To a certain extent, i agree Blalron. It isn’t really a crisis. What I see as the problem is that the filibuster is stopping the process from working. Any judicial nominee that passed out of committee should be voted on by the whole senate. Thats where I see the problem. When the Democrats held the senate and kept them from going to the whole senate by defeating them in committe was fine. This is how the senate works. But refusing to allow them from getting voted on is just obstructionist tactics in my opinion.

I would be interested to know how many of the Bush nominations were defeated in the Democratically held commitee. I thought it was more than just the 2 that are being denied a vote though.

An even worse (IMHO) crisis was going on during the Civil Rights movement. Southern Senators were filibustering to stop crucial civil rights legislation from passing.

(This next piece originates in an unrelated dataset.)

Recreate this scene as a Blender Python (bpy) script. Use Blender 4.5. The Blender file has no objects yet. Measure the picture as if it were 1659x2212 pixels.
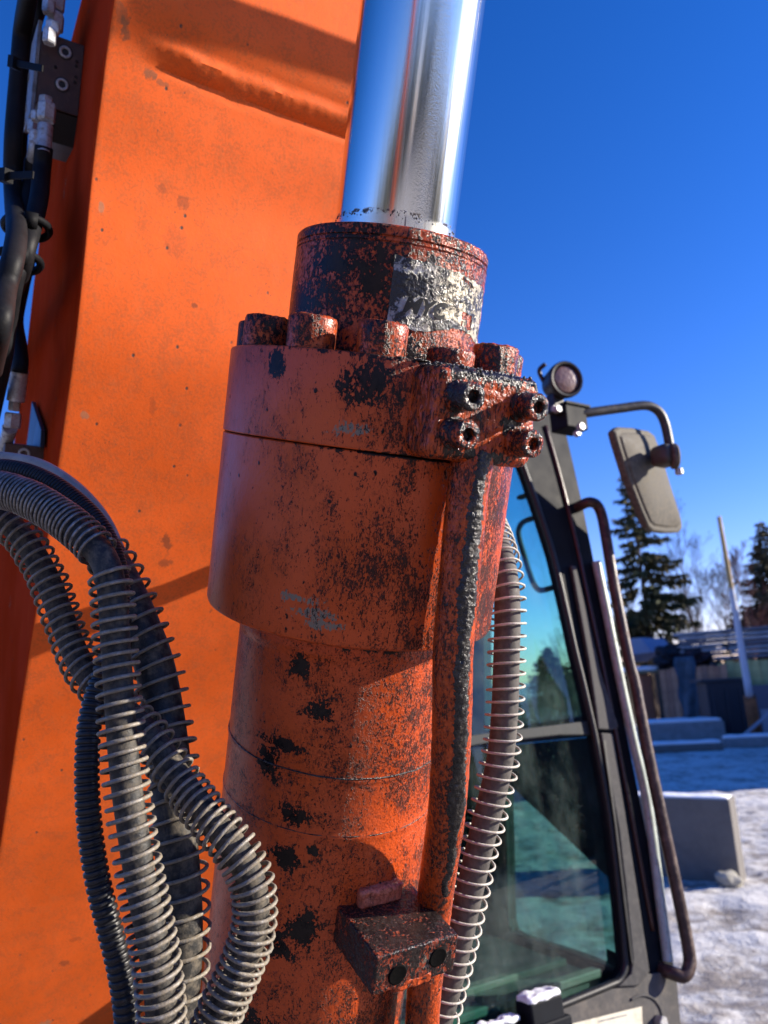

Even then, the problem was solved by following the senates own rules. Two thirds voted to change the rules and allow 60 votes for cloture.

To sue over this would not be appropriate. The senate has the constitutional power to make its own rules. Until it votes to change its own rules by following its own rules (only by a two thirds vote), its rules are fully binding upon itself.

Nitpick–actually the Senate passed civil rights legislation in 1964-65 simply by meeting the two-thirds requirement for cloture. The rule change to 60 votes didn’t take place until 1975 and was not directly related to any pending civil rights laws.

Ah, but there’s the paradox–the supermajority requirement, last modified by the Senate of 1975, denies to the Senate of 2003 its constitutional power to make its own rules by majority vote. If a majority of 51 finds the earlier rule to be non-binding for this reason, and invokes cloture and adopts a rule change, the opponents will be in the position of having to resort to litigation to enforce the earlier rule. They will probably be unsuccessful.

In the long run, I think this will be a good thing. Given that we’ve given the federal government control over a third of our economy, a tradition of unlimited debate and obstructionism by a minority of a single house is no longer workable. Democrats will raise holy Hell for a few weeks and then concentrate on winning future elections so that they can take advantage of the change to pass their laws and confirm their nominees. Within five years both sides will wonder why we put up with this nonsense for so long.